The larger cities like New York, and much of California, will be completely fucked. DC isn’t likely to be much better, because there’s at least a two-county radius from the District itself before you get to any arable land. And then, on the Virginia side, at least, it’s largely populated by rednecks who are likely to be even more trigger happy once there’s nobody to stop them picking off anybody who doesn’t speak with their preferred drawl. From what I’ve seen of the Maryland side, it fades into Baltimore, without much untamed greenery around to be taken advantage of (read: run into the ground).
I’m not sure what to make of midwestern cities. They seem to have a steeper city-to-rural transition, meaning more potential farmland closer to the population center, but that implies to me that it’s likely to be destroyed in fairly short order, either by competition over it, or by overuse.
A quote from Richard Heinberg’s :
Peak Everything:
"Many people would leave cities looking for places to live where they could grow some food. Yet they might find all of the available land already owned by banks or the government. Without experience of farming, even those who succeeded in gaining access to acreage would fail to produce much food and would ruin large tracts of land in the process."
So, for the sake of argument, you’ve managed not to starve. Water is still going to be a major issue. Ground water is getting progressively more scarce and/or contaminated, and you obviously can’t trust surface water, given what we flush into it – both from our own contaminated bodies and the cropland runoff. Which will lead to more health problems across the board.
I mentioned Georgia getting uppity about a claim to part of the Tennessee River, but there are also larger issues, like the national movement to drain the Great Lakes, and distribute the water to thirsty southern states.
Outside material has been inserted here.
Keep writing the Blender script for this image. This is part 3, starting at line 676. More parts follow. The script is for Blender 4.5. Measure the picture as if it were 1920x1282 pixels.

Similarly, California farmers are now selling their water rations directly to the major cities (rather than growing crops with it, the reason for the apportionment), because it’s more cost-effective that way. This is mentioned more or less in passing at the end of this article, and I’d like to link you to more detail on it, but both the article I originally found and the article this guy links to are gone, with no traces. I smell a conspiracy.